What you will do:
Set down the data below from its first line to the line holding "bgn.inputs[1].default_value = 0.16", inclusive; omit all pictures.

[Entries with scene source code]
***
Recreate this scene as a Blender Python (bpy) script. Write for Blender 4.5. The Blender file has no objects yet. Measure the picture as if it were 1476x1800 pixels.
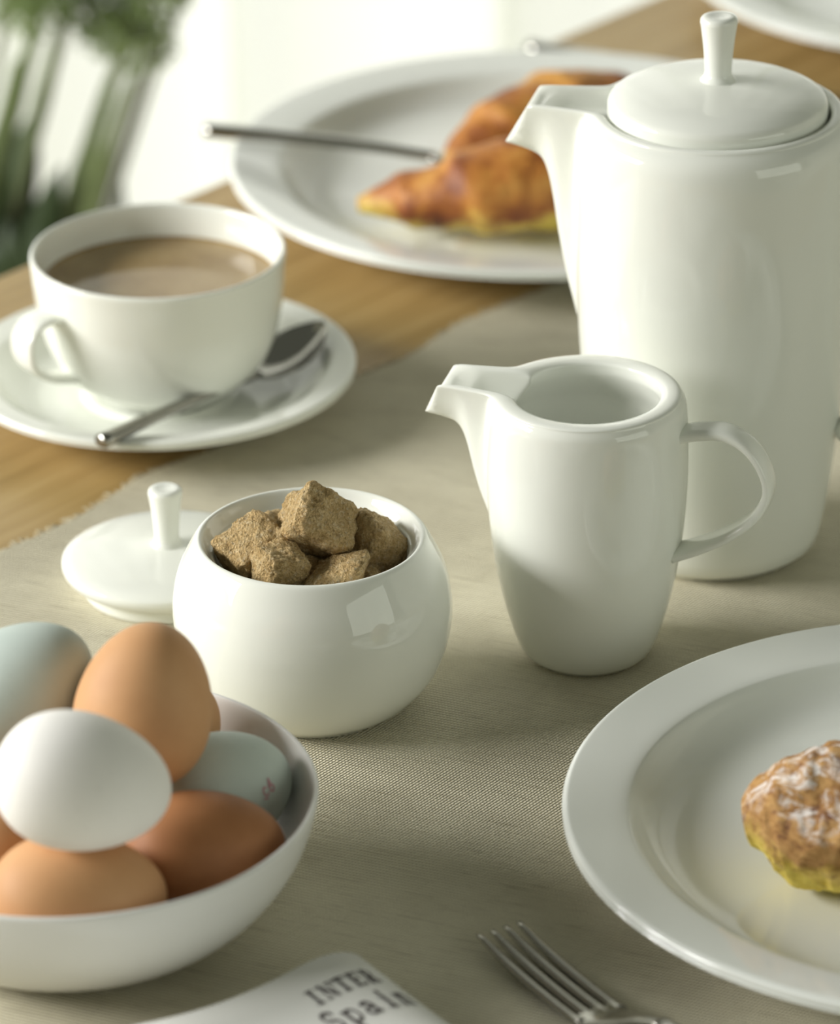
import bpy, bmesh, math, random
from mathutils import Vector, Matrix, noise

random.seed(7)
sc = bpy.context.scene
COL = sc.collection
T = 0.75                       # height of the table top above the floor
PI = math.pi

# ------------------------------------------------------------------ camera
CAM_H = 0.738
PITCH, ROLL = math.radians(25.623), math.radians(-0.769)
fw = Vector((0, math.cos(PITCH), -math.sin(PITCH)))
r0 = Vector((1, 0, 0)); u0 = r0.cross(fw)
cr, sr = math.cos(ROLL), math.sin(ROLL)
rt = r0 * cr + u0 * sr; up = u0 * cr - r0 * sr
cd = bpy.data.cameras.new('camera')
cd.sensor_fit = 'VERTICAL'; cd.sensor_height = 36; cd.sensor_width = 29.52
cd.lens = 36 * 8000 / 1800
cd.clip_start = 0.05; cd.clip_end = 60
cd.dof.use_dof = True
cd.dof.focus_distance = 1.525
cd.dof.aperture_fstop = 8.6
cam = bpy.data.objects.new('camera', cd); COL.objects.link(cam)
M = Matrix.Identity(4)
for i in range(3):
    M[i][0] = rt[i]; M[i][1] = up[i]; M[i][2] = -fw[i]
M[0][3], M[1][3], M[2][3] = 0, 0, CAM_H + T
cam.matrix_world = M
sc.camera = cam

# ------------------------------------------------------------------ world, lights, exposure
w = bpy.data.worlds.new('world'); sc.world = w; w.use_nodes = True
bgn = w.node_tree.nodes['Background']
bgn.inputs[0].default_value = (0.83, 0.87, 0.70, 1)
bgn.inputs[1].default_value = 0.16

def area(name, loc, target, sx, sy, power, color):
    l = bpy.data.lights.new(name, 'AREA'); l.shape = 'RECTANGLE'
    l.size = sx; l.size_y = sy; l.energy = power; l.color = color
    o = bpy.data.objects.new(name, l); COL.objects.link(o)
    o.location = loc
    d = Vector(target) - Vector(loc)
    o.rotation_euler = d.to_track_quat('-Z', 'Y').to_euler()
    return o
# daylight in the window of the side wall, in the window behind the curtain and in the far side window
area('window_daylight_side', (-2.24, 1.44, T + 0.95), (-1.0, 1.42, T + 0.95 - 0.52), 1.60, 0.56, 96, (1.0, 0.992, 0.96))
area('window_daylight_back', (-0.1, 3.32, T + 0.15), (-0.1, 2.0, T + 0.15), 2.2, 1.9, 18, (1.0, 1.0, 0.96))
area('window_daylight_far', (2.10, -0.30, T + 0.62), (0.1, 1.4, T + 0.1), 1.9, 1.3, 14.5, (0.95, 1.0, 0.88))

vs = sc.view_settings
vs.view_transform = 'Standard'; vs.look = 'None'; vs.gamma = 1.0; vs.use_curve_mapping = False
vs.exposure = 0.0
sc.cycles.use_denoising = True
sc.cycles.max_bounces = 8; sc.cycles.diffuse_bounces = 5; sc.cycles.glossy_bounces = 4
sc.cycles.caustics_reflective = False; sc.cycles.caustics_refractive = False
sc.cycles.sample_clamp_indirect = 6

# ------------------------------------------------------------------ materials
def lin(r, g, b):
    f = lambda c: ((c / 255) / 12.92) if c / 255 <= 0.04045 else (((c / 255) + 0.055) / 1.055) ** 2.4
    return (f(r), f(g), f(b), 1)

class Mat:
    def __init__(s, name, color=(.8, .8, .8, 1), rough=.5, metal=0, **kw):
        s.m = bpy.data.materials.new(name); s.m.use_nodes = True
        s.nt = s.m.node_tree; s.N = s.nt.nodes; s.L = s.nt.links
        s.b = s.N['Principled BSDF']
        s.b.inputs['Base Color'].default_value = color
        s.b.inputs['Roughness'].default_value = rough
        s.b.inputs['Metallic'].default_value = metal
        for k, v in kw.items():
            s.b.inputs[k.replace('_', ' ')].default_value = v
    def n(s, t, **kw):
        x = s.N.new(t)
        for k, v in kw.items(): setattr(x, k, v)
        return x
    def coords(s, rot=(0, 0, 0), scale=(1, 1, 1), kind='Object'):
        tc = s.n('ShaderNodeTexCoord'); mp = s.n('ShaderNodeMapping'); mq = s.n('ShaderNodeMapping')
        mp.inputs['Rotation'].default_value = rot; mq.inputs['Scale'].default_value = scale   # turn first, then stretch
        s.L.new(tc.outputs[kind], mp.inputs[0]); s.L.new(mp.outputs[0], mq.inputs[0]); return mq.outputs[0]
    def noise(s, vec, scale, detail=4, rough=.55, dist=0):
        x = s.n('ShaderNodeTexNoise'); x.inputs['Scale'].default_value = scale
        x.inputs['Detail'].default_value = detail; x.inputs['Roughness'].default_value = rough
        x.inputs['Distortion'].default_value = dist
        if vec is not None: s.L.new(vec, x.inputs['Vector'])
        return x.outputs[0]
    def ramp(s, fac, stops, interp='LINEAR'):
        x = s.n('ShaderNodeValToRGB'); cr_ = x.color_ramp; cr_.interpolation = interp
        while len(cr_.elements) < len(stops): cr_.elements.new(0.5)
        for e, (p, c) in zip(cr_.elements, stops):
            e.position = p; e.color = c if len(c) == 4 else (*c, 1)
        s.L.new(fac, x.inputs[0]); return x.outputs[0]
    def mix(s, fac, a, b, mode='MIX'):
        x = s.n('ShaderNodeMix', data_type='RGBA', blend_type=mode)
        for val, k in ((fac, 0), (a, 6), (b, 7)):
            if hasattr(val, 'links') or isinstance(val, bpy.types.NodeSocket): s.L.new(val, x.inputs[k])
            else: x.inputs[k].default_value = val
        return x.outputs[2]
    def math(s, op, a, b=0.0):
        x = s.n('ShaderNodeMath', operation=op)
        for val, k in ((a, 0), (b, 1)):
            if isinstance(val, bpy.types.NodeSocket): s.L.new(val, x.inputs[k])
            else: x.inputs[k].default_value = val
        return x.outputs[0]
    def color(s, sock): s.L.new(sock, s.b.inputs['Base Color'])
    def bump(s, h, strength, dist):
        x = s.n('ShaderNodeBump'); x.inputs['Strength'].default_value = strength
        x.inputs['Distance'].default_value = dist
        s.L.new(h, x.inputs['Height']); s.L.new(x.outputs[0], s.b.inputs['Normal'])

def ceramic(name, col, rough):
    return Mat(name, col, rough, IOR=1.52).m
CHINA = ceramic('bone_china', (0.83, 0.845, 0.785, 1), 0.04)
CHINA_PLATE = ceramic('plate_china', (0.81, 0.83, 0.79, 1), 0.07)
BOWLWHITE = ceramic('bowl_white', (0.80, 0.80, 0.78, 1), 0.22)

STEEL = Mat('polished_steel', (0.40, 0.39, 0.36, 1), 0.11, 1.0).m

m = Mat('milky_coffee', lin(150, 120, 82), 0.06)
m.color(m.ramp(m.noise(m.coords(), 60, 3), [(.35, lin(146, 120, 78)), (.7, lin(164, 140, 96))]))
COFFEE = m.m

# oak table
m = Mat('oak_wood', lin(176, 140, 92), 0.42)
v = m.coords(rot=(0, 0, -math.radians(49.5)), scale=(2.2, 34, 34))
g1 = m.noise(v, 3.0, 6, .6, .6)
v2 = m.coords(rot=(0, 0, -math.radians(49.5)), scale=(12, 420, 400))
g2 = m.noise(v2, 1.0, 3, .6)
c = m.ramp(g1, [(.25, lin(150, 124, 74)), (.5, lin(176, 148, 96)), (.75, lin(192, 166, 116))])
c = m.mix(m.ramp(g2, [(.35, (0, 0, 0)), (.65, (1, 1, 1))]), m.mix(.14, c, lin(112, 82, 46)), c)
m.color(c); m.bump(g2, .12, .0006)
OAK = m.m

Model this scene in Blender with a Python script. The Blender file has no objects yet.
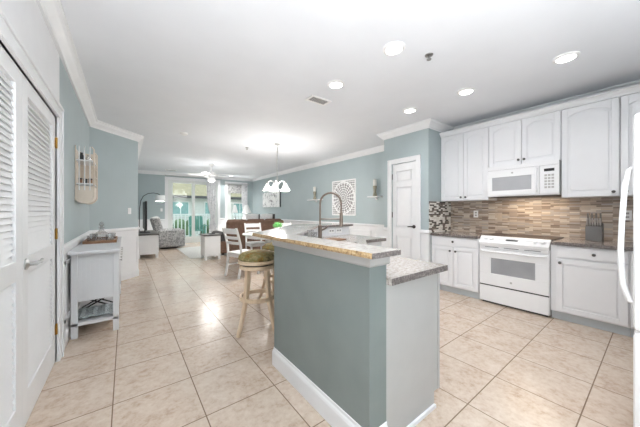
***
Exercise solution:
Recreate this scene as a Blender Python (bpy) script. Write for Blender 4.5. The Blender file has no objects yet. Measure the picture as if it were 1476x1800 pixels.
import bpy, bmesh, math, random
from mathutils import Vector, Matrix, noise

random.seed(7)
sc = bpy.context.scene
COL = sc.collection
T = 0.75                       # height of the table top above the floor
PI = math.pi

# ------------------------------------------------------------------ camera
CAM_H = 0.738
PITCH, ROLL = math.radians(25.623), math.radians(-0.769)
fw = Vector((0, math.cos(PITCH), -math.sin(PITCH)))
r0 = Vector((1, 0, 0)); u0 = r0.cross(fw)
cr, sr = math.cos(ROLL), math.sin(ROLL)
rt = r0 * cr + u0 * sr; up = u0 * cr - r0 * sr
cd = bpy.data.cameras.new('camera')
cd.sensor_fit = 'VERTICAL'; cd.sensor_height = 36; cd.sensor_width = 29.52
cd.lens = 36 * 8000 / 1800
cd.clip_start = 0.05; cd.clip_end = 60
cd.dof.use_dof = True
cd.dof.focus_distance = 1.525
cd.dof.aperture_fstop = 8.6
cam = bpy.data.objects.new('camera', cd); COL.objects.link(cam)
M = Matrix.Identity(4)
for i in range(3):
    M[i][0] = rt[i]; M[i][1] = up[i]; M[i][2] = -fw[i]
M[0][3], M[1][3], M[2][3] = 0, 0, CAM_H + T
cam.matrix_world = M
sc.camera = cam

# ------------------------------------------------------------------ world, lights, exposure
w = bpy.data.worlds.new('world'); sc.world = w; w.use_nodes = True
bgn = w.node_tree.nodes['Background']
bgn.inputs[0].default_value = (0.83, 0.87, 0.70, 1)
bgn.inputs[1].default_value = 0.16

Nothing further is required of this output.